### Material provided
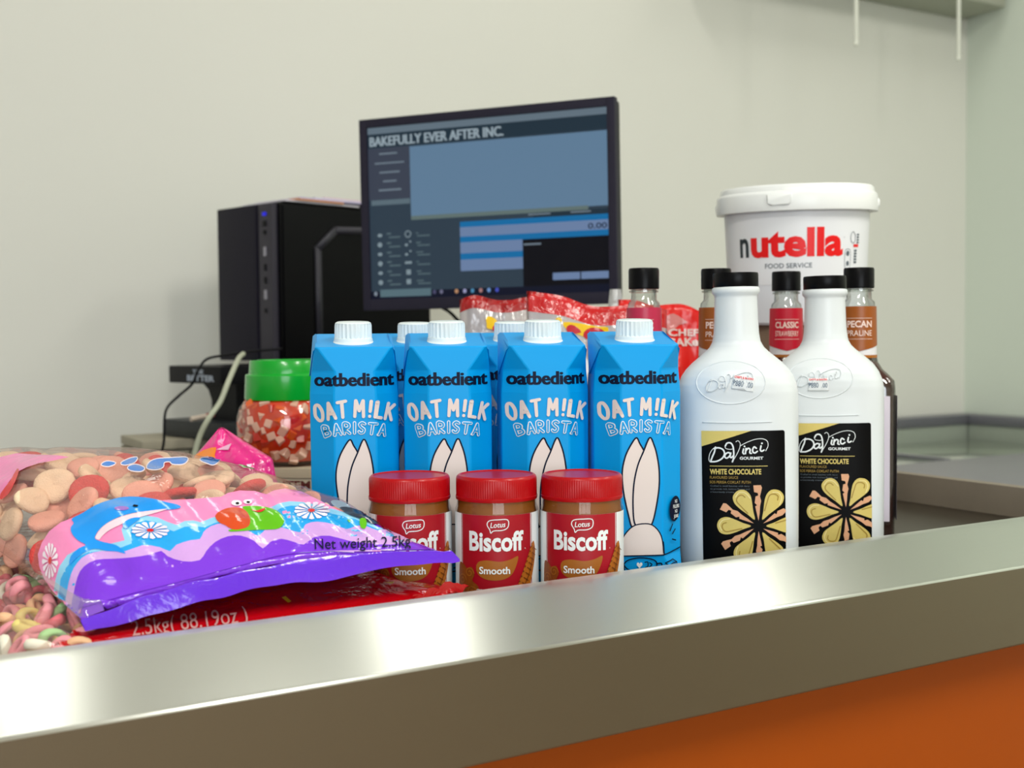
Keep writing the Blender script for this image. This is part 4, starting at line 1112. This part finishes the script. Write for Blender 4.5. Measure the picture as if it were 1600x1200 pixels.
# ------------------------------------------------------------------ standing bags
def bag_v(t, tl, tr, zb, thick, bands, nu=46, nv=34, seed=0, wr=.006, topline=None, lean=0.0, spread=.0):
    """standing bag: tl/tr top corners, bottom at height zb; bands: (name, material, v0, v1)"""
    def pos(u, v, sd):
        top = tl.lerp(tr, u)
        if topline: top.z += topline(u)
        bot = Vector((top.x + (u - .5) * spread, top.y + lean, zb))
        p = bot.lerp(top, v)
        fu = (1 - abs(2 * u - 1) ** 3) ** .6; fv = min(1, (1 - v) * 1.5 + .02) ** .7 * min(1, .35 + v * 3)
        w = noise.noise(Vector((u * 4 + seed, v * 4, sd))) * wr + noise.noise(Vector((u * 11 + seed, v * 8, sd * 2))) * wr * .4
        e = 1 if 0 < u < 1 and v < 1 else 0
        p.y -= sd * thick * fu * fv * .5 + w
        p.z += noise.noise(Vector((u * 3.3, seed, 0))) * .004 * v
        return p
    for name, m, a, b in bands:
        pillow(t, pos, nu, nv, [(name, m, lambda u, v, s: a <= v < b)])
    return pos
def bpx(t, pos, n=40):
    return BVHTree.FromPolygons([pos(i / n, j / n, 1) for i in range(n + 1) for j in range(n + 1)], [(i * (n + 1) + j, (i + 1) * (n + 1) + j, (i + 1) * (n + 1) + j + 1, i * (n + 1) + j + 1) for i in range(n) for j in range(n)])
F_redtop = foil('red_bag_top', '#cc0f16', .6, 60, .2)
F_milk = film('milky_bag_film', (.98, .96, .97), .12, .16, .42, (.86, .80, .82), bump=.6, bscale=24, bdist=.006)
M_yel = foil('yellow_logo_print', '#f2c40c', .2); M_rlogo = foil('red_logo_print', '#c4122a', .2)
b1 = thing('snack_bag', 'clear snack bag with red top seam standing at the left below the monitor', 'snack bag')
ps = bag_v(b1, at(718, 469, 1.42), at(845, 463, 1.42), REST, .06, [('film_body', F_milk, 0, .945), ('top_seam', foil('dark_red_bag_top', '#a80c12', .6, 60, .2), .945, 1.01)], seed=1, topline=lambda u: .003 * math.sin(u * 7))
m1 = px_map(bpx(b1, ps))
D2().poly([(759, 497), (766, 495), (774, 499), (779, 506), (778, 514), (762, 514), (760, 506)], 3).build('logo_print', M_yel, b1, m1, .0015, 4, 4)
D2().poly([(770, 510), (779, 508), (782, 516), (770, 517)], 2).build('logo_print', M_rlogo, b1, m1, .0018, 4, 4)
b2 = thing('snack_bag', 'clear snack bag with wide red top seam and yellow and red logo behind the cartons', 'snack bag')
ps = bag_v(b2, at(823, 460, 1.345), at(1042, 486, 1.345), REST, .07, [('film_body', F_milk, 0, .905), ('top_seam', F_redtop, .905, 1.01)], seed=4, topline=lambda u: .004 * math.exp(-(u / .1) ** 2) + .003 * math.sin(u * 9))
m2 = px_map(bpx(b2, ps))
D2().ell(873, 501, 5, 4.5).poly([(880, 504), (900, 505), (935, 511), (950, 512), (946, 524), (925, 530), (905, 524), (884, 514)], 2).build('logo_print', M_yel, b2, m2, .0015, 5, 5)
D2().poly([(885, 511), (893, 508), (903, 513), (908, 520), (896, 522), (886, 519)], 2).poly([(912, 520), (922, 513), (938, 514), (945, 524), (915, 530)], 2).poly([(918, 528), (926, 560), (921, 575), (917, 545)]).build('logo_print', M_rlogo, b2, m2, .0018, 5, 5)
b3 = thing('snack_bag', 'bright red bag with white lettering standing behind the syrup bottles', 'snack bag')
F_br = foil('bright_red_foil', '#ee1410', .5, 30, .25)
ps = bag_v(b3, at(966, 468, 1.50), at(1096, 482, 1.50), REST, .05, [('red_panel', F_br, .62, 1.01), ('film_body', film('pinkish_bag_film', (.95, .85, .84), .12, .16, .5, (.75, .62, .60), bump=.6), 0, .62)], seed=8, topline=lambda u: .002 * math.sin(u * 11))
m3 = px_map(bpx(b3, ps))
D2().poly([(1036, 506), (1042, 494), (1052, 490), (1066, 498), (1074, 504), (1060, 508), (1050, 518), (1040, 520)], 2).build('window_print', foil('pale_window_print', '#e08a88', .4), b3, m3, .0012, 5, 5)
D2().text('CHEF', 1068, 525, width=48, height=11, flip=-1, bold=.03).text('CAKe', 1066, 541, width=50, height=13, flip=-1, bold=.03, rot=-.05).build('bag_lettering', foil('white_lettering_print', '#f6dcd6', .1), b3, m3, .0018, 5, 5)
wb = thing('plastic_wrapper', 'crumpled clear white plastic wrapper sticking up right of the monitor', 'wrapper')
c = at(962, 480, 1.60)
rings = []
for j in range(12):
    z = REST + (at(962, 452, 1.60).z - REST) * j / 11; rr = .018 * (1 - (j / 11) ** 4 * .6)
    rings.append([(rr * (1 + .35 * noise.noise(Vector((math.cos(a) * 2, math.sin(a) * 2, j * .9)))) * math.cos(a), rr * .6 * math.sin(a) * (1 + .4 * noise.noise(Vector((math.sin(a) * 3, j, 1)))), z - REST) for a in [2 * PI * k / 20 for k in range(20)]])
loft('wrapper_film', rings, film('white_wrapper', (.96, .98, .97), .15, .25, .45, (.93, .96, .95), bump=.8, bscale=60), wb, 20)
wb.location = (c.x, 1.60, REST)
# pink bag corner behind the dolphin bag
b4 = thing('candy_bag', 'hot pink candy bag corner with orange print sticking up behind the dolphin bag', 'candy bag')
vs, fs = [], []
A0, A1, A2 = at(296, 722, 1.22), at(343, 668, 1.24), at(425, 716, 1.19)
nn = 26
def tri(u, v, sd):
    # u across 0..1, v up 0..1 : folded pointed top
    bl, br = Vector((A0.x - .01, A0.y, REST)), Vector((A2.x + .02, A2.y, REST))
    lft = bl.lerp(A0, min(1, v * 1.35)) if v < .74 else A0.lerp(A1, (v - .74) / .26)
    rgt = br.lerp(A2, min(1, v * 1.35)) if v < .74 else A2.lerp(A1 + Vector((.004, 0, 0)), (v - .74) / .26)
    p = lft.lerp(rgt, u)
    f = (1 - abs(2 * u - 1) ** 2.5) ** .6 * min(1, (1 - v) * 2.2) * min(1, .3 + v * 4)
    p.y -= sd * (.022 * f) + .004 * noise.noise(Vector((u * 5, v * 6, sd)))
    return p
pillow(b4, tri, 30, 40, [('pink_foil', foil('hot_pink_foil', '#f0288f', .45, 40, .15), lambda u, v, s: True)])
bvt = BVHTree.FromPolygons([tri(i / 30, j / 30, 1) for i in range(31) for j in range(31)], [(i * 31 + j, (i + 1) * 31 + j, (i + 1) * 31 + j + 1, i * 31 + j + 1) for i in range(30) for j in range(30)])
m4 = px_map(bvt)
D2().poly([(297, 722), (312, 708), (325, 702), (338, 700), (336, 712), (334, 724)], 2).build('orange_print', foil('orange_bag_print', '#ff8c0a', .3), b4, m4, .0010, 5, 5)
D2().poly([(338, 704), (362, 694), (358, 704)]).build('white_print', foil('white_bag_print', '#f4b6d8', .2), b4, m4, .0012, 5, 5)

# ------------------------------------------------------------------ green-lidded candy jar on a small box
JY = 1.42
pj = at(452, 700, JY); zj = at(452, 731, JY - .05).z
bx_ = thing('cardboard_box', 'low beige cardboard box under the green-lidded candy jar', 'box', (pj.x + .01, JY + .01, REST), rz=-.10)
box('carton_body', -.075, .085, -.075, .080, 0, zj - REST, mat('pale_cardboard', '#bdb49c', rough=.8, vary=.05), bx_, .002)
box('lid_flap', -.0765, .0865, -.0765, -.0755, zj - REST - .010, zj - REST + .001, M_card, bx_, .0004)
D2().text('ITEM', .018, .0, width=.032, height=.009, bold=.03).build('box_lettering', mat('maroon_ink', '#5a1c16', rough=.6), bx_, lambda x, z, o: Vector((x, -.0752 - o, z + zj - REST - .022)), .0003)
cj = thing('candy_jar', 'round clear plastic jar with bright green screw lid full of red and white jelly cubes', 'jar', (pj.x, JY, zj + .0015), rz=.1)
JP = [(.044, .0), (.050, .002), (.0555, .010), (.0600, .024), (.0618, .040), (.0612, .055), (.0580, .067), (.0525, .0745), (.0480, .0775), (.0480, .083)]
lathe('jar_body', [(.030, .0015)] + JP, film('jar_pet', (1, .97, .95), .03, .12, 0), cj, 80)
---
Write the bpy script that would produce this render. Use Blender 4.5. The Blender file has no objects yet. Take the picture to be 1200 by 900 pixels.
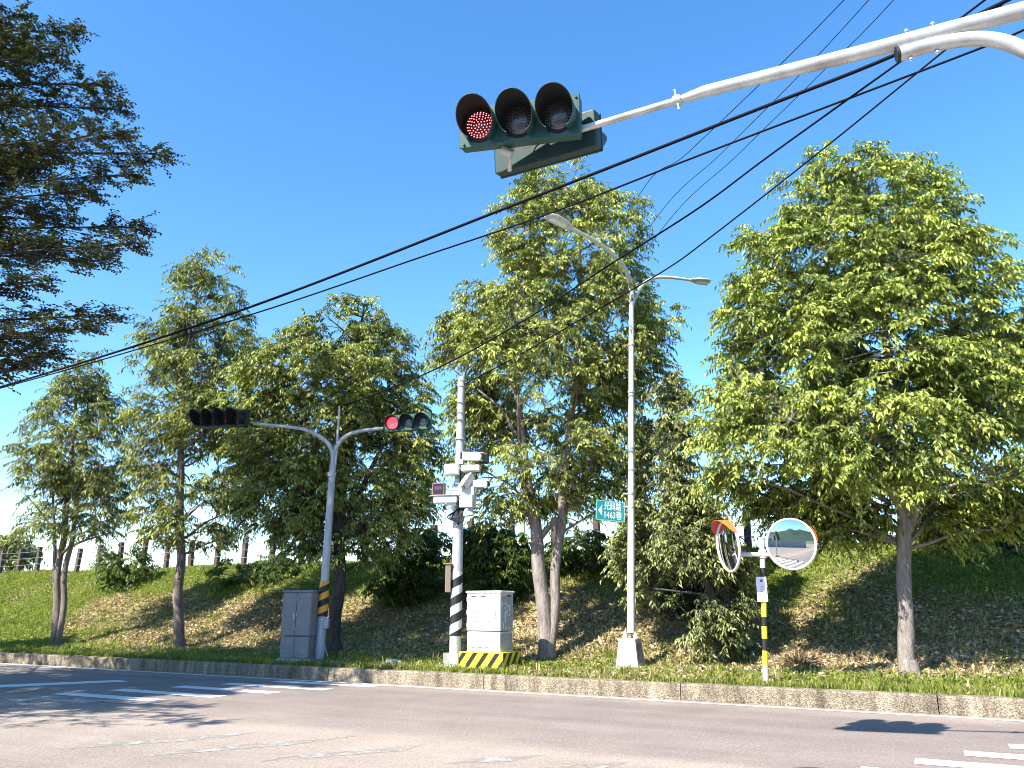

### Written task
State how many lines in the records above contain the word "picture", giving only the number.

### Output for this task
2